> **Collected material**
>>

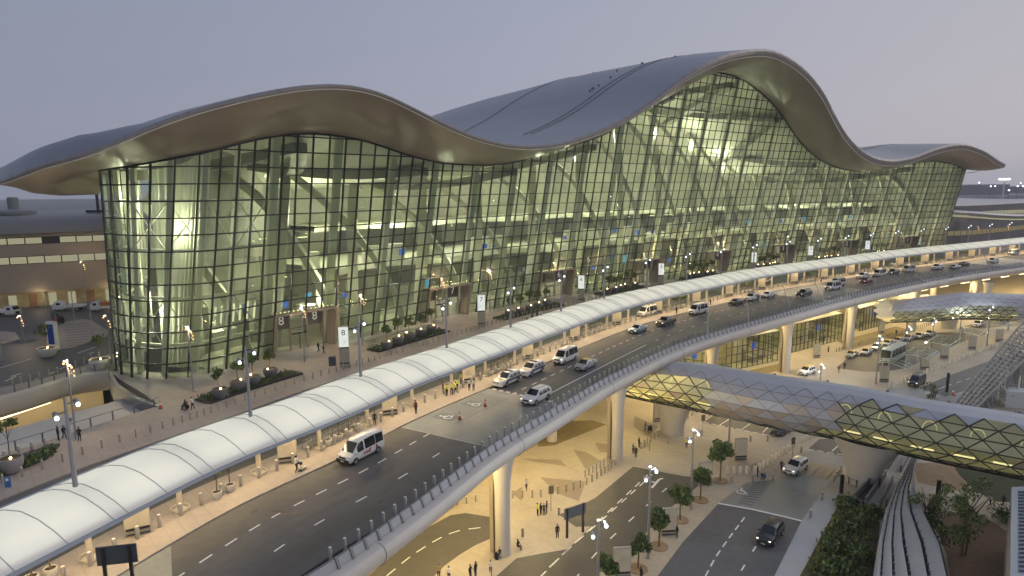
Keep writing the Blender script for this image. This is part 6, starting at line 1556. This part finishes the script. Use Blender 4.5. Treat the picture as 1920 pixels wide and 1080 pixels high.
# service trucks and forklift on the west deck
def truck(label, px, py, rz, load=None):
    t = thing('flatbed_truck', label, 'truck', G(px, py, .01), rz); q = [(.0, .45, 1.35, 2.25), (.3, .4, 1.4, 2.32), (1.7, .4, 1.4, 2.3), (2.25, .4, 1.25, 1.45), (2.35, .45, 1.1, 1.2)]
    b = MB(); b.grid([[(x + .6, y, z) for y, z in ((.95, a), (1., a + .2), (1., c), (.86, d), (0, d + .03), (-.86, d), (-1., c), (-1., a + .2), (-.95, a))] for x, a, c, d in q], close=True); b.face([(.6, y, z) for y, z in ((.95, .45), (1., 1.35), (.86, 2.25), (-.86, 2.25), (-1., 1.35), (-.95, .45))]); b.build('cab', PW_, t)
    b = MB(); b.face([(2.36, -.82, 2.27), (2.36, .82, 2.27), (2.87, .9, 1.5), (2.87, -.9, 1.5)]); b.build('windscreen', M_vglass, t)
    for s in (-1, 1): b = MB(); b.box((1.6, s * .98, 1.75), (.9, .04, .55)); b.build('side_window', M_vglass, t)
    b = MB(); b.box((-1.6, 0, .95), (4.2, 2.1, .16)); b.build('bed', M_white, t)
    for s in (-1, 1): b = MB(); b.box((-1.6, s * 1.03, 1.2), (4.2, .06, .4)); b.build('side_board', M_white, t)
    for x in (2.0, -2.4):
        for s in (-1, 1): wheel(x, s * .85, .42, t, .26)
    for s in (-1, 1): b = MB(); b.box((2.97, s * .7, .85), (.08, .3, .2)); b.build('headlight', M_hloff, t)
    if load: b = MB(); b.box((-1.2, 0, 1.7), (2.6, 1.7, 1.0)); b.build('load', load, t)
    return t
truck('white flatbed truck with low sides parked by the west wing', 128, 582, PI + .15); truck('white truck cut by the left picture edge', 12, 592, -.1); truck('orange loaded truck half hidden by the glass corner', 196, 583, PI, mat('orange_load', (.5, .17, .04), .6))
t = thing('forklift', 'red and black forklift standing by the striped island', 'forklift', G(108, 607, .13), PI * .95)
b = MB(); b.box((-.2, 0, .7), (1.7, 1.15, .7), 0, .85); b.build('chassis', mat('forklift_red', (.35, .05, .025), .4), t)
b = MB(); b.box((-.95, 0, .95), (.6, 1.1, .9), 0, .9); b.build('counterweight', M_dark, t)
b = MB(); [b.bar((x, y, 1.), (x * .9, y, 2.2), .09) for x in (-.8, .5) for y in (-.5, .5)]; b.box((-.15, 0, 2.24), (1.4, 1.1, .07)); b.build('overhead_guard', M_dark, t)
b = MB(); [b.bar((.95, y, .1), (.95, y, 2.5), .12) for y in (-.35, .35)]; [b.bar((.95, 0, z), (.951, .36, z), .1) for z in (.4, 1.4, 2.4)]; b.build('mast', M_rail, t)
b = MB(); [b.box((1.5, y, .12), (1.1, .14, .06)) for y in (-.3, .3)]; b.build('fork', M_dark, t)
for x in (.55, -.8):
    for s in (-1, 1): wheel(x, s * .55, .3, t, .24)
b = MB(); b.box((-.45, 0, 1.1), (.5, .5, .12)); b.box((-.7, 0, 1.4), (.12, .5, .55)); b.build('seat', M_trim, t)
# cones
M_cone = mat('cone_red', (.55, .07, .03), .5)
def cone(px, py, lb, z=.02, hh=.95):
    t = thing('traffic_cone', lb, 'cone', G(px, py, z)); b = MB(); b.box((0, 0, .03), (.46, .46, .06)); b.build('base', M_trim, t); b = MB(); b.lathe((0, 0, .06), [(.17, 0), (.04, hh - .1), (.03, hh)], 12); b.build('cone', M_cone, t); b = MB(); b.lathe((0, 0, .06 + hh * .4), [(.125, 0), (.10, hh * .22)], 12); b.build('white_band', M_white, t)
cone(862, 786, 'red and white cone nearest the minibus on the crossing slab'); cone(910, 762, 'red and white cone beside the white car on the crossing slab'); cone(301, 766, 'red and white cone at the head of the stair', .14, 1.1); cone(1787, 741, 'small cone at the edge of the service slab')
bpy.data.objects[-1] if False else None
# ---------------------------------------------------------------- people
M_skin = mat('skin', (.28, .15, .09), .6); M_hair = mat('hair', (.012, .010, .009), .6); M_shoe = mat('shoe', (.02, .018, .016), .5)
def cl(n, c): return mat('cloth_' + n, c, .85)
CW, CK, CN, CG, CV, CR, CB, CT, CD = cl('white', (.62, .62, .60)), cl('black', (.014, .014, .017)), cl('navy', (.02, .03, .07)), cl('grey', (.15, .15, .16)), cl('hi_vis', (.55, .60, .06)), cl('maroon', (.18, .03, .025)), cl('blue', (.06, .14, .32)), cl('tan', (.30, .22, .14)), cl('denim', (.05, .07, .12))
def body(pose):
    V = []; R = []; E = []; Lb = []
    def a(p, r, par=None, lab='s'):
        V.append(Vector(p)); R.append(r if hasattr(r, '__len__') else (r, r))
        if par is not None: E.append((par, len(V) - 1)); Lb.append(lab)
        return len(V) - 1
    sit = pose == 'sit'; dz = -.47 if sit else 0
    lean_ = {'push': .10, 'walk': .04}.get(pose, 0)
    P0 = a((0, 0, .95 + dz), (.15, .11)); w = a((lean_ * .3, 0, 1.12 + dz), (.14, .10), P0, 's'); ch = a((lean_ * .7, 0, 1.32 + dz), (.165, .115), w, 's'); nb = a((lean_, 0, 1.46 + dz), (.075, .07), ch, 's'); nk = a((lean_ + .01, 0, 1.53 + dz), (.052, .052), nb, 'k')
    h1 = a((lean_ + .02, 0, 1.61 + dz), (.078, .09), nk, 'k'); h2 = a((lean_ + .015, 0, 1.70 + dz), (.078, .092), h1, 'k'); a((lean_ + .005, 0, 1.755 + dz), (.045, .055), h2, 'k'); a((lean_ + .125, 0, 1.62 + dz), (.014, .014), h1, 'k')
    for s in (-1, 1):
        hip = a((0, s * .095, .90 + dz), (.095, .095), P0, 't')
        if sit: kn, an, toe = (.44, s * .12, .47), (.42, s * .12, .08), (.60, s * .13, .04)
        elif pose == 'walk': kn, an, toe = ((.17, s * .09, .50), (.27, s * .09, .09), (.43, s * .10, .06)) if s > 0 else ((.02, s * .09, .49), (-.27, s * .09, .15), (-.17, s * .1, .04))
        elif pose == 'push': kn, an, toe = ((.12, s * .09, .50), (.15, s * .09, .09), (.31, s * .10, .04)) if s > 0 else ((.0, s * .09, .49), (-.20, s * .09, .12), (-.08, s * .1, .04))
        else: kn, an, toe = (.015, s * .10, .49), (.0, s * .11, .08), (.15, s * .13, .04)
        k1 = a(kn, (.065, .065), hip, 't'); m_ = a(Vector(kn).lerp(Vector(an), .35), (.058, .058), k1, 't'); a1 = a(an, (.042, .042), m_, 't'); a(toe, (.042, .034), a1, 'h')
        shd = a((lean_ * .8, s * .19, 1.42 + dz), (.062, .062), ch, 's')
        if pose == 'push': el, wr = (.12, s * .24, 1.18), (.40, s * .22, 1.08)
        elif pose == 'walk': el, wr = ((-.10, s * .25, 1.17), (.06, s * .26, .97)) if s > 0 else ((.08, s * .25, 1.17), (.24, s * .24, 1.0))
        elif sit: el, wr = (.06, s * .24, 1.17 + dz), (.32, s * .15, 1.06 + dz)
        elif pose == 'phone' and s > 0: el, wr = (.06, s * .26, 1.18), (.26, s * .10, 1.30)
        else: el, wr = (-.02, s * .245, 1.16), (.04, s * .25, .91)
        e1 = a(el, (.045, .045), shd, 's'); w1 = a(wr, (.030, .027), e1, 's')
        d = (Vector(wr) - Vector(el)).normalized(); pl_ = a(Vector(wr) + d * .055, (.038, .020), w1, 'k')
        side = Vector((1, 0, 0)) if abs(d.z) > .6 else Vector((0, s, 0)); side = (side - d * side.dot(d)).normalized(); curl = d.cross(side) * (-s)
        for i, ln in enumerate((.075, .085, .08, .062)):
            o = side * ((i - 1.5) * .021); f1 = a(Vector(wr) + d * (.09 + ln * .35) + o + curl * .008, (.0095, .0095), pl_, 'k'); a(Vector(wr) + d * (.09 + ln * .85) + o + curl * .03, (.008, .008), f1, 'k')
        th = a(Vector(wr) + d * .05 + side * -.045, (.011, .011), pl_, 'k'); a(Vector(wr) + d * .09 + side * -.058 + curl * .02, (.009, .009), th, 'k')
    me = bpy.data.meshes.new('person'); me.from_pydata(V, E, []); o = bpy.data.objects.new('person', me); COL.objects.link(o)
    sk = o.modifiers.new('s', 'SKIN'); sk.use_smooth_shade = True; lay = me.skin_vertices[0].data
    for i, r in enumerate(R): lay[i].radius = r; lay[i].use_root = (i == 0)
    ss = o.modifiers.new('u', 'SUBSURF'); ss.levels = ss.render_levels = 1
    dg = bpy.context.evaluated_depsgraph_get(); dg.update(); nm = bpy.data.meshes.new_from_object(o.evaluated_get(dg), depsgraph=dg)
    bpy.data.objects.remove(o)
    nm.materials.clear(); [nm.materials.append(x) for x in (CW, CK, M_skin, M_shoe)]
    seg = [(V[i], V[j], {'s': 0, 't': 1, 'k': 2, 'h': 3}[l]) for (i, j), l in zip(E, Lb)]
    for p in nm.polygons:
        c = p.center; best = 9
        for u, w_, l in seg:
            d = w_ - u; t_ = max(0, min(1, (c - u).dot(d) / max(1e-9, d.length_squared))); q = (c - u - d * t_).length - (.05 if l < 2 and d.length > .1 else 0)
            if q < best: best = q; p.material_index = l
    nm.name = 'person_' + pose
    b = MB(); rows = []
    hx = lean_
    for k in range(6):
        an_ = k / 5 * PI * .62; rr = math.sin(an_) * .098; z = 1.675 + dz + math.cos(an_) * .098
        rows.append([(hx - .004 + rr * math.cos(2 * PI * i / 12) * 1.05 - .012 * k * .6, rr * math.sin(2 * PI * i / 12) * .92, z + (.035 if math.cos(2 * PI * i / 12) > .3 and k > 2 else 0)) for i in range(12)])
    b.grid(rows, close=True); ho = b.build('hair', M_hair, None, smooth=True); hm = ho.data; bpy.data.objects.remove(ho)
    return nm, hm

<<

> **Problem description**
Copy each line above containing the string "picture".

> **Correct response**
Keep writing the Blender script for this image. This is part 6, starting at line 1556. This part finishes the script. Use Blender 4.5. Treat the picture as 1920 pixels wide and 1080 pixels high.
truck('white flatbed truck with low sides parked by the west wing', 128, 582, PI + .15); truck('white truck cut by the left picture edge', 12, 592, -.1); truck('orange loaded truck half hidden by the glass corner', 196, 583, PI, mat('orange_load', (.5, .17, .04), .6))